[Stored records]
----

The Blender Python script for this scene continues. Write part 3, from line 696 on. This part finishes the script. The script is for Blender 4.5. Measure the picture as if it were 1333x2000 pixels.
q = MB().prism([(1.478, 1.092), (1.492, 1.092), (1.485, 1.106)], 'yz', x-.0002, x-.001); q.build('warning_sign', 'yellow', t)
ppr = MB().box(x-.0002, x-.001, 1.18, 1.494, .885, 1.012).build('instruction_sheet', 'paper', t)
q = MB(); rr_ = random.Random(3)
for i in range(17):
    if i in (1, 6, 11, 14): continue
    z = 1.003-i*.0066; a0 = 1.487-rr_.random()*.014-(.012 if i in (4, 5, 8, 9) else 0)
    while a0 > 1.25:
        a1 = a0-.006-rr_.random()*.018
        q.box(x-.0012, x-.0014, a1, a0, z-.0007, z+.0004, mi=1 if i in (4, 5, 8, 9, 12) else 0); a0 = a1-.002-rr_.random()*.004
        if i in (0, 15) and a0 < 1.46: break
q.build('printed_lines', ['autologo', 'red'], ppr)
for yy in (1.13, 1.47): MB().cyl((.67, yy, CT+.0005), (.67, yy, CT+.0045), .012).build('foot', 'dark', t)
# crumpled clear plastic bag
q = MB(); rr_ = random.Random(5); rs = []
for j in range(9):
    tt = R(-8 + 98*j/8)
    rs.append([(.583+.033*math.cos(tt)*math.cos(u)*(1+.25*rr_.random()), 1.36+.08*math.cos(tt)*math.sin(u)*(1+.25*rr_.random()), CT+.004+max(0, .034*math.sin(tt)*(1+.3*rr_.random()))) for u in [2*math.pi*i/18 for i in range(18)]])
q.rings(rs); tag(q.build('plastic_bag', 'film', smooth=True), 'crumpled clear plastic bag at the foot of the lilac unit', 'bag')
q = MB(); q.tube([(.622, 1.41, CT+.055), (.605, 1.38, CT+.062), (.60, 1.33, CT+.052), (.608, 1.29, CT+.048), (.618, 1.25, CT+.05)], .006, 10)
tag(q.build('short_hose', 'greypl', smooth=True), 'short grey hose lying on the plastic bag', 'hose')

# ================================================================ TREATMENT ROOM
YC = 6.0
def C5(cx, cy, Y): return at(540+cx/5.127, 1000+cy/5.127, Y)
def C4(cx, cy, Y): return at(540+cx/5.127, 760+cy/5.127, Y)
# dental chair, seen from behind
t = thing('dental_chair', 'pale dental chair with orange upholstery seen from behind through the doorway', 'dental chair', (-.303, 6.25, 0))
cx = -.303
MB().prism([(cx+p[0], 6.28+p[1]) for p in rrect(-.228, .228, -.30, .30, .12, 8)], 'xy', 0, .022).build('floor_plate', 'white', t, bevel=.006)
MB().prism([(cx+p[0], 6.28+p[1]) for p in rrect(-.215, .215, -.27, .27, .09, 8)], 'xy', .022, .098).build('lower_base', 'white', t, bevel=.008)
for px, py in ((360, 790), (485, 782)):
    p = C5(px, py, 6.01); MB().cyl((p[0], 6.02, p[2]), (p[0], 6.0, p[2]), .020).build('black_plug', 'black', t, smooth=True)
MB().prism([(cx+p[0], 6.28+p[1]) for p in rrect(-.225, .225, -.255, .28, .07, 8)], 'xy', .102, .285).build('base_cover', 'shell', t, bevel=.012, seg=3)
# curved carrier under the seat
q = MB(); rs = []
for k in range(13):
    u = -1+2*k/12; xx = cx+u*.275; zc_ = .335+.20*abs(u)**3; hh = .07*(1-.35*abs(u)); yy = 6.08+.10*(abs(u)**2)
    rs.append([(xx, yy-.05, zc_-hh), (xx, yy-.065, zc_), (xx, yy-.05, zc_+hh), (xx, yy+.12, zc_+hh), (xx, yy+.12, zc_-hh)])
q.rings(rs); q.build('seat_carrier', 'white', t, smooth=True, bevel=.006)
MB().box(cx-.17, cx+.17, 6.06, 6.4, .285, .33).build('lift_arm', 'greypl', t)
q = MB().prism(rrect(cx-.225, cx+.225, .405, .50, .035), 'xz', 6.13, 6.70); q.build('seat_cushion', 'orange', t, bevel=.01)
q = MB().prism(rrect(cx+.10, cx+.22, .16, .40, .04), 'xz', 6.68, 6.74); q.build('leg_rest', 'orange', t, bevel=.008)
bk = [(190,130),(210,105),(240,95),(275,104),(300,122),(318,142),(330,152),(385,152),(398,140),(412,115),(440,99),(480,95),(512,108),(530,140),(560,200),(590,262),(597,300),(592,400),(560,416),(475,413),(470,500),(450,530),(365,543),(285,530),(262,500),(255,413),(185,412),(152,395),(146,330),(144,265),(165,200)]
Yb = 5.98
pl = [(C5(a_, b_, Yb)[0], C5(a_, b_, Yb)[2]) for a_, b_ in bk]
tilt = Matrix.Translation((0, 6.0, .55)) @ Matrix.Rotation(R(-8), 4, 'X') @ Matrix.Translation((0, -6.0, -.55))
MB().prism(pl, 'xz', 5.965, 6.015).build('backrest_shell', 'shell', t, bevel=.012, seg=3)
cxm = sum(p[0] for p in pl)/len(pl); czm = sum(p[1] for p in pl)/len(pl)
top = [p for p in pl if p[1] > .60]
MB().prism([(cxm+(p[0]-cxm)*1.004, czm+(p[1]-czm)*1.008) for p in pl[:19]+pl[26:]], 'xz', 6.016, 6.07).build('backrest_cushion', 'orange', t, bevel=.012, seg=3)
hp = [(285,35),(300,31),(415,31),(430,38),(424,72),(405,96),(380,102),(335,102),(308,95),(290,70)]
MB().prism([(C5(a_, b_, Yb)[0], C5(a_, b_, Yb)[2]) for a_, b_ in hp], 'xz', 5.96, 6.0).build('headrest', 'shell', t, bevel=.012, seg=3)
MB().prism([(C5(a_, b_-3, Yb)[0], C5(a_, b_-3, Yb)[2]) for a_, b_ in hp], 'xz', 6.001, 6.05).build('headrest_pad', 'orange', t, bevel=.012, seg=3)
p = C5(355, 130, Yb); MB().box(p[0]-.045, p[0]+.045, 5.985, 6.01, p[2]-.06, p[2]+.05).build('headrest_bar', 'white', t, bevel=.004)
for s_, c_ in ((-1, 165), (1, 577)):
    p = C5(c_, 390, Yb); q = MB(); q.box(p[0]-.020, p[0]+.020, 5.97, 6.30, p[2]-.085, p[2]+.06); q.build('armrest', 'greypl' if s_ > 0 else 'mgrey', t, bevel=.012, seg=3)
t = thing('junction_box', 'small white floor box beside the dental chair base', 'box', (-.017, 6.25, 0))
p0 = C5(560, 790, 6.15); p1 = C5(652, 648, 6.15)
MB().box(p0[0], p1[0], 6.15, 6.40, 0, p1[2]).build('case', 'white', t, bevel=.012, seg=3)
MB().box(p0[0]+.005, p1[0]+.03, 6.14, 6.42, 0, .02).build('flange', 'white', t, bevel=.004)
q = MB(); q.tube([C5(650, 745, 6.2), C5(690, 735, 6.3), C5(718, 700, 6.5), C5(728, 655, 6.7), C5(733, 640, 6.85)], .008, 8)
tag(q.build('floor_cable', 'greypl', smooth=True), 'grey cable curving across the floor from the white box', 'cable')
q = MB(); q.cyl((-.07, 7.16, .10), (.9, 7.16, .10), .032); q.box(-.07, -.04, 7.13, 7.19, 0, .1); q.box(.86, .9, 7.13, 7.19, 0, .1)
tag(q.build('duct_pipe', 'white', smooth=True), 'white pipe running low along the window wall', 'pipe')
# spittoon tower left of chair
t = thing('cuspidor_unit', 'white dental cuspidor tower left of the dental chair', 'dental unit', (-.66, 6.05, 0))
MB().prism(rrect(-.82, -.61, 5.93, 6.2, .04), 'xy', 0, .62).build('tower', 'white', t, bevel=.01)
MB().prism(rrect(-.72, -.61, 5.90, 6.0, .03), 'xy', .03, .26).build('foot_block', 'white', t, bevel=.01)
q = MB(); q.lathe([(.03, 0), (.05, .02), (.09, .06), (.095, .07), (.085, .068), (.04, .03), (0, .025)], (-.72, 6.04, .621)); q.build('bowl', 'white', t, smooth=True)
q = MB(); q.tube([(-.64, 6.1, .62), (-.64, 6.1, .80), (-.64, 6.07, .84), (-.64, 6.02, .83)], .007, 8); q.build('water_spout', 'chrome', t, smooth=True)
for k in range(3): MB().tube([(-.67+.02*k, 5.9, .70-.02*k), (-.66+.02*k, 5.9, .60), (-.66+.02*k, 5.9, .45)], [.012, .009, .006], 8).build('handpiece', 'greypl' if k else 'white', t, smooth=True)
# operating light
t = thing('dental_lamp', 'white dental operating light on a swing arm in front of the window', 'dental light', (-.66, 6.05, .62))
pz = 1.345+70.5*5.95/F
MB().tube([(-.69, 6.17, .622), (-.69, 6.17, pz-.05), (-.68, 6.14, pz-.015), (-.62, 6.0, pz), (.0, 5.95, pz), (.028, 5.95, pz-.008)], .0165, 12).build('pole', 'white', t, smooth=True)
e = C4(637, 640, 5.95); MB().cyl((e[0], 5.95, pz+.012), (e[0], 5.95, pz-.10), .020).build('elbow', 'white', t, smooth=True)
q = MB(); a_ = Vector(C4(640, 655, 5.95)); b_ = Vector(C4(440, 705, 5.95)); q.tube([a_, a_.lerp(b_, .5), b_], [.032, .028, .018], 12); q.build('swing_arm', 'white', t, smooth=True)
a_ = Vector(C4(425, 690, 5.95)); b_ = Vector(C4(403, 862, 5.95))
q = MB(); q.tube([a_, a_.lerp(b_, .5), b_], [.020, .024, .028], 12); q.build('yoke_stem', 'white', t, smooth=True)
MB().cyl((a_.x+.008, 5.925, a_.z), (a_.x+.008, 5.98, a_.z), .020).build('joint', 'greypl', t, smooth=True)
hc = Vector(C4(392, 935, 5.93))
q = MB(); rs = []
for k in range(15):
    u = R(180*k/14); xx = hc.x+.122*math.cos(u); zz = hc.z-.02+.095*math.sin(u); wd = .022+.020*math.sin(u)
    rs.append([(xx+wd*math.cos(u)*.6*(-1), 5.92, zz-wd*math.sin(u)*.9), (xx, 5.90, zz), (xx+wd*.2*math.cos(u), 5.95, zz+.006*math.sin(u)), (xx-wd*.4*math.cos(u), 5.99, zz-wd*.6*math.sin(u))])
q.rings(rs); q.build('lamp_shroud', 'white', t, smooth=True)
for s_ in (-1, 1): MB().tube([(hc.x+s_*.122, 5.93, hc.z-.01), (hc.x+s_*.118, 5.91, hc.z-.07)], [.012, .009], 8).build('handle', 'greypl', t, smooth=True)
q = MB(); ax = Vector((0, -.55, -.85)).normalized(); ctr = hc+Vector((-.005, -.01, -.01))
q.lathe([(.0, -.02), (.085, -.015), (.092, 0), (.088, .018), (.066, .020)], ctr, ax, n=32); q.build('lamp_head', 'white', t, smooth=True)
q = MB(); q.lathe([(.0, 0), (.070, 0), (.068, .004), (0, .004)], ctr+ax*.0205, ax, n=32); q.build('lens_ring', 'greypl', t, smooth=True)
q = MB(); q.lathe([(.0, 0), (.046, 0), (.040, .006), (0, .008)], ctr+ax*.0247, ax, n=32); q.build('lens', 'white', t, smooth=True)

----

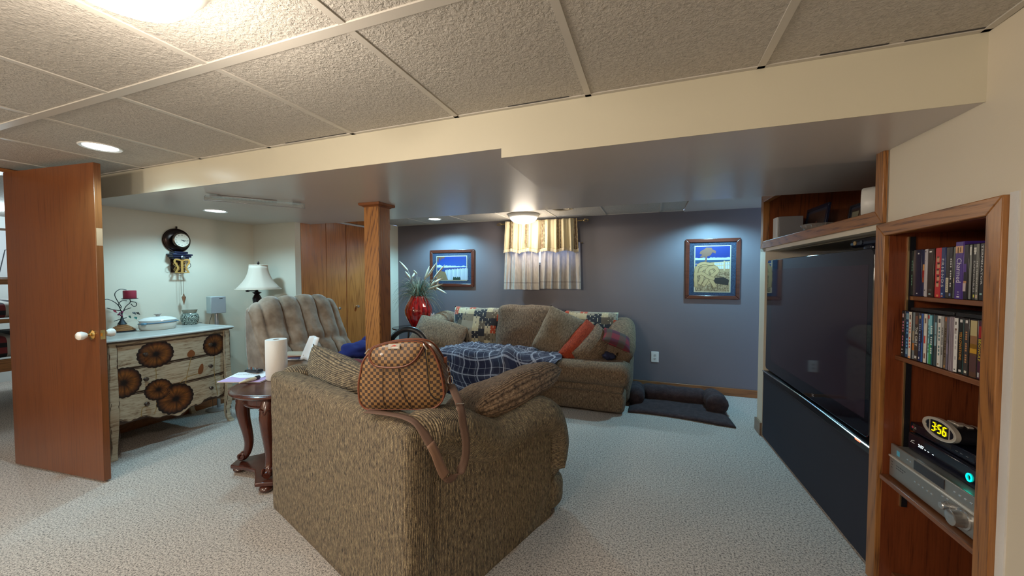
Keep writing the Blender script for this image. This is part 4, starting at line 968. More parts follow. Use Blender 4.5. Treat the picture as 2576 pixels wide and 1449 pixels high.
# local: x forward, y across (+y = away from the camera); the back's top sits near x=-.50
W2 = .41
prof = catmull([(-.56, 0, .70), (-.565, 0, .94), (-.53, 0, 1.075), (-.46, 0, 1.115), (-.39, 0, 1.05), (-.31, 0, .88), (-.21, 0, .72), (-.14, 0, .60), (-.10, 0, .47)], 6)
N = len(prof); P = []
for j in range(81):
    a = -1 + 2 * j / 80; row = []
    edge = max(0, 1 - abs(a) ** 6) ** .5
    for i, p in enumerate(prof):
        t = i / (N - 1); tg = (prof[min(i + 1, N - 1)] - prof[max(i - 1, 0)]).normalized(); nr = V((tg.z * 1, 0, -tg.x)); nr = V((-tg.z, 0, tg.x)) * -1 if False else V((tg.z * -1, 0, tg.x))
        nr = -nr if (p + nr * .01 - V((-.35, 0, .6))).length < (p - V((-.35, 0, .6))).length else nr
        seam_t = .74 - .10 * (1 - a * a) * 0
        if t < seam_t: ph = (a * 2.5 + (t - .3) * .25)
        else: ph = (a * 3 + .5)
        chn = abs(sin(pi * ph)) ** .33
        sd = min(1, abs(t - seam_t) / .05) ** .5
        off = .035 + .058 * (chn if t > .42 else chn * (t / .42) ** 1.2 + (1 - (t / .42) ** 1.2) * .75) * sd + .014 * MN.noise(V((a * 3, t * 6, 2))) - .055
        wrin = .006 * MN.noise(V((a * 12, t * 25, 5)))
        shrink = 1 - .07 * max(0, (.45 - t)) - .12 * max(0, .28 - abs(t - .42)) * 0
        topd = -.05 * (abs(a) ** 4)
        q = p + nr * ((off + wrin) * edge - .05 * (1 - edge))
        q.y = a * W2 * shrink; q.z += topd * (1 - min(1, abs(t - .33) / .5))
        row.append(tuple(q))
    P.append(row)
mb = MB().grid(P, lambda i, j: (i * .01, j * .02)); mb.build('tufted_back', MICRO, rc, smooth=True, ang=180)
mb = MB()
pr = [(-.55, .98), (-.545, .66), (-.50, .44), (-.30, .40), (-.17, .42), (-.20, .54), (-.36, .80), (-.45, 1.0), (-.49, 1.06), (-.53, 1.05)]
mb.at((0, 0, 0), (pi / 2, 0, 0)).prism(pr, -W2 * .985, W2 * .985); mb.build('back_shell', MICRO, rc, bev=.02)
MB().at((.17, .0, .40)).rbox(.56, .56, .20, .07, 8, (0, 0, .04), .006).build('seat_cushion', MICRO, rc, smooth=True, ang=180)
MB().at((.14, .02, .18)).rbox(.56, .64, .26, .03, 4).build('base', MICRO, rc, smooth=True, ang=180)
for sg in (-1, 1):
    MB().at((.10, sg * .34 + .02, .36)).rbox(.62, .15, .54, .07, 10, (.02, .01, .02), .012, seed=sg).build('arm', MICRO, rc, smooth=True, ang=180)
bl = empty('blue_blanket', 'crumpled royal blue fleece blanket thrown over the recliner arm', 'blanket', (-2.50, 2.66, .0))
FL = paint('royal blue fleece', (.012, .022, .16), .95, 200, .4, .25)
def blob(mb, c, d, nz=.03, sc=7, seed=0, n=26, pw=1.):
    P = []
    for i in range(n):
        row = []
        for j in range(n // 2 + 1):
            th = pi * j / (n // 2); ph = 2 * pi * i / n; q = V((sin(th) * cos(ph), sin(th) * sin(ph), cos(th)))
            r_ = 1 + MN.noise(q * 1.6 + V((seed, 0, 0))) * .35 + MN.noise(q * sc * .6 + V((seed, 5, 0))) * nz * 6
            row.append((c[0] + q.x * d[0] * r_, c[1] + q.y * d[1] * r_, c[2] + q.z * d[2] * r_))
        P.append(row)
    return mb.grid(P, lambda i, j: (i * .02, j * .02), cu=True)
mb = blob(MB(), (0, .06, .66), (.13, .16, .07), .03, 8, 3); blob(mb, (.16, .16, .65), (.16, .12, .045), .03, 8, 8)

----

■ The problem: Check every line in the material above for the string "part", then give only the number of lines that have it.

■ Written solution: 2